By Phil DePaolo
The latest contested issue in Williamsburg is the attempt by former Manhattan City Council Member Eva Moskowitz, who turned entrepreneur, to open her brand of for-profit charter school (Brooklyn Success Academy Charter School) at the same location as JHS 50, at 183 South 3rd Street. The school, which houses 470 middle school students, also houses another public school, the Academy for Young Writers, which is scheduled to move elsewhere. At a recent hearing, hundreds of local residents came out to oppose the opening of the Success Academy charter school. It’s been documented that Moskowitz bussed in hundreds of Harlem residents to give the appearance of community support.
Charter schools in New York were started by the late Al Shanker, the former president of the American Federation of Teachers, among others. Shanker believed that charter schools couldn’t change education if they were disconnected from regular public schools. He wrote in a 1994 column in the New York Times: “Charter schools must have autonomy to get where they want to go, but they must also be part of a system that has a central purpose, and that means a system that has decided what kids need to know and be able to do. Otherwise, they will end up like all those alternative schools of the 1960s, relevant only to themselves and useless to the system as a whole.”
Shanker became critical of charter schools as they moved away from their original intent. He warned that without well crafted legislation and public oversight, business interests—whose real aim is to smash public schools, according a former colleague of Shanker—would hijack the charter school concept.
Shanker envisioned charter schools as centers of innovation in academic excellence, intending them to be small pilot schools where new ideas could be tested. If successful, the innovations would be brought into the larger public school system so all students could benefit. He also argued that excellence could not be regulated, that top-down micro management could not replace the on-site judgment of professional educators, and that teachers should have the opportunity to innovate. He maintained that a more professional school system would attract the more capable workforce needed to meet the growing demands on public schools.
Shanker also worried that for-profit companies would care more about looking after their shareholders than educating children, or even worse, would become a gimmick for hucksters. Today, charter schools answer to their own boards of trustees. And while it is supposed to be unbiased, they have been accused of discriminatory selecting processes, excluding children with special needs or who speak English as a second language. Shanker believed that, sadly, his charter proposal was hijacked by political conservatives and transformed into something similar to a private school voucher plan, aimed at weakening public schools and undermining unions and collective bargaining. Ultimately, Shanker led his union in opposition to the charter school movement he helped to launch. Today, the Department of Education is allowing placement of charter schools in public school buildings.

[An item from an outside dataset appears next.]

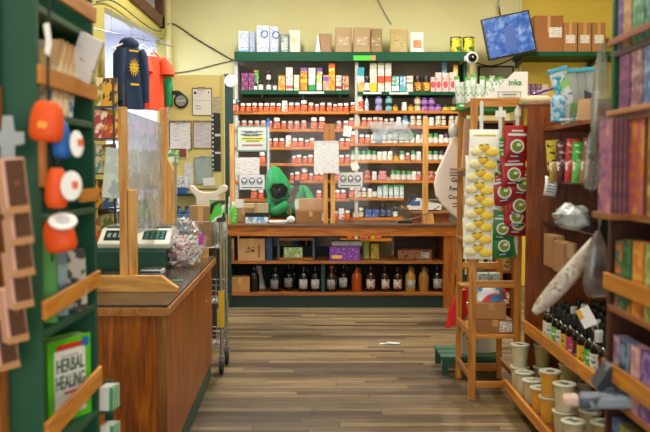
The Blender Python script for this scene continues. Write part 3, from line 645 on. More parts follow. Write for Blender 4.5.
for i in range(1, 8): ROWN['L%d' % i] = '%s wooden shelf, left wall bay' % ordi(i-1); ROWN['R%d' % i] = '%s wooden shelf, right wall bay' % ordi(i-1)
def row(key, items, Y=SY+.06, grp='bottles on the '):
    """items: (px, kind[, stack level])"""
    z = SHELF[key]; cnt = {}
    items = sorted(items, key=lambda q: (q[0]))
    tops = {}
    for it in items:
        k = it[1]; p, d = kind(k); h = KINDS[k][0][3]; r = KINDS[k][0][2]
        lev = it[2] if len(it) > 2 else 0
        s = R.uniform(.96, 1.04) if not lev else 1
        sx = X(it[0], Y); zz = z + (KINDS[it[3] if len(it) > 3 else k][0][3] if lev else 0)
        cnt[(k, lev)] = cnt.get((k, lev), 0) + 1; n = cnt[(k, lev)]
        lab = '%s, %s from left, %s%s' % (d, ordi(n-1), 'stacked, ' if lev else '', ROWN[key])
        if (k, lev) in [q for q in cnt] and sum(1 for q in items if q[1] == k and (q[2] if len(q) > 2 else 0) == lev) == 1:
            lab = 'only %s%s on the %s' % (d, ' stacked up' if lev else '', ROWN[key]) if not lev else '%s on top of another, %s' % (d, ROWN[key])
        place(p, (sx, Y + R.uniform(-.01, .015), zz), R.uniform(-.3, .3), 1, lab, grp + ROWN[key], sc3=(1, 1, s))
def span(a, b, n, ks, skip=()):
    out = []
    for i in range(n):
        x = a + (b-a)*i/max(1, n-1)
        if any(s0 <= x <= s1 for s0, s1 in skip): continue
        out.append((x, ks[i % len(ks)]))
    return out
row('L1', [(236, 'O')] + span(243, 279, 7, 'o') + [(285, 'z'), (291.5, 'o'), (297.5, 'o'), (304, 'O'), (311, 'o'), (317, 'h'), (322.5, 'o'), (329.5, 'o'), (335.2, 'h'), (340.2, 'o'), (346, 'o')])
row('L2', span(238, 270, 6, 'd') + [(277, 'O'), (284, 'd'), (290.5, 'd'), (297, 'd'), (304, 'd'), (314, 'O'), (322, 'O'), (339, 'd'), (346, 'o')])
row('L3', [(269.5, 'o'), (275.8, 'o'), (282, 'o'), (288.5, 'z'), (295, 'o'), (301, 'o'), (307, 'h'), (312, 'o'), (342, 'o'), (348, 'o')], )
row('L4', [(262.5, 'O'), (294, 'h'), (299, 'o'), (305, 'h'), (310.5, 'o'), (341.5, 'o'), (347.5, 'd')])
row('L5', [(292, 'h'), (297.5, 'o'), (304.5, 'O'), (311, 'h'), (316.5, 'o'), (322, 'o'), (338, 'o')])
row('L6', [(254, 'O'), (261, 'o'), (319, 'o'), (337.5, 'o'), (343.5, 'o')])
row('L7', [(336, 'd'), (341.5, 'z'), (347.5, 'o')])
row('R1', [(353, 'o'), (359.5, 'J'), (366.5, 's'), (378.5, 'l'), (378.5, 'l', 1), (388.5, 't'), (388.5, 't', 1), (395, 'y'), (404, 'w'), (410.5, 'y'), (417, 'c'), (417, 'c', 1), (424, 'v'), (431, 'v'), (424, 'v', 1), (431, 'v', 1), (437.5, 'v'), (445, 'Y'), (452.5, 'Y'), (459, 'y')])
row('R2', [(351.5, 'd'), (357, 'z'), (364, 'd'), (369.5, 'd'), (375, 'd'), (380.5, 'd'), (386, 'h'), (391.5, 'h'), (398.5, 'w'), (405, 'b'), (412.5, 'G'), (418.5, 'a'), (425, 'G'), (431, 'w'), (437.5, 'G'), (443, 'a'), (451, 'G'), (457, 'G')])
row('R3', [(354, 'O'), (361.5, 'o'), (367.5, 'o'), (373, 'w'), (378.5, 'b')] + [(384, 'w'), (389.5, 'w'), (395, 'w'), (401, 'g'), (406.5, 'g'), (412, 'g'), (418, 'w'), (423.5, 'w'), (430, 'g'), (435.5, 'g'), (441, 'w'), (446, 'p'), (451.5, 'g')])
row('R4', span(353, 374, 5, 'g') + [(379.5, 'w'), (384.5, 'w'), (390, 'w'), (396, 'y'), (402, 'g')] + [(407.5, 'h'), (413, 'g'), (418.5, 'w'), (430, 'g'), (435.5, 'g'), (441, 'p'), (446.5, 'p')])
row('R5', [(361, 'd'), (367.5, 'r'), (374.5, 'w'), (382.5, 'P')] + [(393, 'g'), (398, 'g'), (403.5, 'g'), (409, 'g'), (414, 'w'), (419, 'd'), (431, 'r'), (437, 'o')])
row('R6', [(352, 'O'), (358.5, 'a'), (364, 'a'), (370, 'w'), (375, 'k')])
row('R7', [(356, 'c'), (361, 'a')] + [(383, 'K'), (389, 'K'), (395.5, 'k')])
row('low', [(350, 'o'), (356, 'o'), (362, 'h'), (367, 'h'), (373, 'y'), (379, 'o')])

# packaged boxes on the shelves -------------------------------------------------
def pbox(name, key, x0, x1, ytop, base, ink, ink2, label, Y=SY+.02, dep=.07, zb_=None, band=None, band2=None, cat='box', group=None, top=None):
    z = SHELF[key] if zb_ is None else zb_
    wd = (x1-x0)/F*Y*.94; h = Z(ytop, Y) - z
    t = thing(name, label, cat, (X((x0+x1)/2, Y), Y+dep/2, z), 0, group)
    build('carton', G().box(-wd/2, -dep/2, 0, wd/2, dep/2, h), mat(base, .45, .05), t)
    g = G(); g.box(-wd*.44, -dep/2-.0016, h*.08, wd*.44, -dep/2, h*.92); build('printed_face', g, printed(base, ink, ink2, 45, 60, .56), t)
    if band: g = G(); g.box(-wd/2-.0005, -dep/2-.0026, h*band[1], wd/2+.0005, dep/2, h*band[2]); build('colour_band', g, mat(band[0], .4), t)
    if band2: g = G(); g.box(-wd/2-.0005, -dep/2-.003, h*band2[1], wd/2+.0005, dep/2, h*band2[2]); build('colour_band', g, mat(band2[0], .4), t)
    if top: g = G(); g.box(-wd/2*1.01, -dep/2*1.01, h, wd/2*1.01, dep/2*1.01, h+.004); build('lid', g, mat(top, .4), t)
    return t
GL0 = 'goods on the green shelf, left bay'; GR0 = 'goods on the green shelf, right bay'
y2 = Z(82, SY+.02)
for (a, b, s) in ((242, 248.5, 'left'), (249, 255, 'right')):
    pbox('net_bag_box', 'L0', a, b, 81.5, '7a2f6a', 'c88ab0', '4a1a48', 'lower purple netted box, %s of two, at the left end of the green shelf' % s, group=GL0)
    pbox('net_bag_box', 'L0', a, b, 73, '7a2f6a', 'c88ab0', '4a1a48', 'upper purple netted box, %s of two, at the left end of the green shelf' % s, zb_=Z(81.5, SY+.02), group=GL0)
def gb(x, k, label, key='L0', z=None, s=1, g=GL0, Y=SY+.06):
    p, d = kind(k); place(p, (X(x, Y), Y, SHELF[key] if z is None else z), R.uniform(-.2, .2), s, label, g)
gb(255.8, 'k', 'small black capped bottle leftmost on the green shelf', s=.72, Y=SY+.03); gb(261, 'k', 'black bottle with red and white label, second on the green shelf', s=.98); gb(269, 'k', 'black bottle under another on the green shelf', s=.95); gb(269, 'k', 'black bottle stacked on another on the green shelf', z=SHELF['L0']+.133, s=.9); gb(275.3, 'k', 'small black bottle left of the orange box', s=.8)
pbox('tea_tube', 'L0', 254.3, 259.2, 70, '2fa03f', 'f0e6d0', None, 'bright green tube with a yellow top on the green shelf', zb_=SHELF['L0'], Y=SY+.12, band=('e0b030', .92, 1.005), group=GL0)
B = [(278.5, 285.5, 75.5, 'e08a1e', 'f6e0b0', 'c8641a', 'orange box beside the tall white box', None, None),
 (286, 293, 67.5, 'e2e2dc', '8a8a90', 'f0c8b0', 'tallest plain white box in the left bay', ('d05a50', .08, .22), None),
 (294, 299.5, 75, 'e6e3cc', '8a9a50', 'c8d890', 'cream and lime box right of the tall white box', ('9ac03a', .1, .2), None),
 (300.5, 307.5, 68, 'd88a2a', '9a2a1a', 'f0d040', 'red and yellow striped box with a purple top', ('7a5aa0', .86, 1.005), ('e8c030', .35, .5)),
 (308.5, 315.5, 68, 'e4e8e2', '8a9a9a', None, 'white box with a green swoosh base', ('1f9a4a', .0, .26), None),
 (316.5, 322, 75, '9ac84a', 'f0f0e0', 'e8ecd0', 'lime green box with a white lower half', ('e8e8e0', .05, .45), None),
 (323, 329, 75, 'e0a078', 'a06ab0', 'f4d8c0', 'peach box with a purple top band', ('7a5ab0', .62, .9), None),
 (328.6, 335, 63.5, 'ee9a20', 'd0481a', 'f8d860', 'tall bright orange box, second tallest in the left bay', ('e8641a', .82, 1.005), None),
 (335.8, 341.5, 75.5, 'e8e2da', '4a2a24', 'c86a60', 'white box with red fruit print', ('8a2430', .12, .3), None),
 (342.3, 348.8, 75.5, 'b0603a', 'f0e0d0', 'e0b090', 'brown and cream box at the right end of the left bay', None, None)]
for (a, b, yt, c, i1, i2, lb, b1, b2) in B: pbox('product_box', 'L0', a, b, yt, c, i1, i2, lb, band=b1, band2=b2, group=GL0)
pbox('product_box', 'L0', 316.7, 322.5, 68, 'e0a860', '7a4a9a', 'f0e0c0', 'small purple and tan box stacked on the lime green box', zb_=Z(75, SY+.02), band=('6a4a9a', .5, 1.005), group=GL0)
B = [(357, 364, 67.5, 'e0b050', 'd07030', 'f0e8e0', 'teal topped box with orange base, leftmost of the right bay', ('2a9aa8', .66, 1.005), ('e8e8e4', .4, .62)),
 (369.5, 376.5, 63, 'e6e6d8', 'e0b030', None, 'leftmost of three tall cartons with clear tops', ('b8b4a2', .78, 1.005), ('e0c020', .0, .3)),
 (377.3, 384, 63, 'e8e4d8', 'd04a28', None, 'middle one of three tall cartons with clear tops', ('b8b4a2', .78, 1.005), ('d8502a', .3, .55)),
 (384.8, 391, 63, 'e8e4d8', 'd04a28', None, 'rightmost of three tall cartons with clear tops', ('b8b4a2', .78, 1.005), ('e0582a', .34, .55)),
 (391.5, 398.8, 76, '2f9a88', 'dff0e8', 'e8f0e8', 'teal green box, left of the blue box', ('e8f0ec', .05, .35), None),
 (399.3, 405.5, 76, '5a9ac8', 'e8f0f8', 'dfeef8', 'sky blue box right of the teal one', ('4ab0a0', .0, .25), None),
 (406, 412.5, 76, 'e6dccc', 'c83a30', None, 'cream box with red marks left of the amber jars', ('4a8a6a', .5, .6), None)]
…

I have heard firsthand accounts of charter school students having greater access to school libraries and other school facilities than the public school students. In some shared schools, public school students are required to pass through metal detectors while charter school students are not. This creates a sense of inequity among students.
Mayor Bloomberg and some New York media editorial boards are demanding that public schools start firing bad teachers, but the Mayor relies heavily on test scores. If you look only at test scores, teachers in affluent communities get higher scores. Some principals group students by perceived intelligence, so teachers who teach the neediest children—speakers of English as a second language, special education students, and autistic students—will see the smallest gains, potentially giving teachers a good reason not to want to teach classes with large numbers of these students.
I believe the job of evaluating teachers belongs to principals. The best way to keep effective teachers in our public schools is to have principals who are knowledgeable educators. I have spoken to many teachers who feel today’s principals are driven solely by test scores, since principals and teachers receive merit pay based on the results of standardized tests. Well-rounded curricula, arts, and even gym time are sacrificed year- round for additional test prep time in many of today’s public schools.
And isn’t it ironic that the same mayor who claims to have made great strides in improving public schools now closes many of them to make way for more charter schools, instead of fixing the problem? While the Department of Eduction gives charter schools dollars that could go to public school classrooms, charter schools are also funded by Wall Street and Walmart, while the Mayor cuts public school budgets and tells principals, year after year, to do more with less.
If we are serious about improving our schools, we must take steps to improve the conditions teachers are forced to work under, while also selecting the best teacher candidates, providing higher salaries to compete with those of suburban schools, offering better support and mentoring systems, and ending merit pay. It is also vital that parents spend time doing homework with kids and communicating with teachers and support staff. Many parents don’t realize how much control they have over a child’s education.
I believe there is a place for charter schools. I just do not believe in this model. I believe Al Shanker’s vision was the right one and should be revisited. I remember once watching a charter school lottery on NY1. Parents whose children got picked were joyous, while the majority of rejected parents and children cried. They believed their child was destined to have an inferior education. That is a sad testament. Our current public school system needs to be fixed so all children can receive a first-rate education in the greatest city on earth. The Mayor should be ashamed of his failures and reliance on charter schools as a remedy. Education is a right, not a privilege for a select few lottery winners.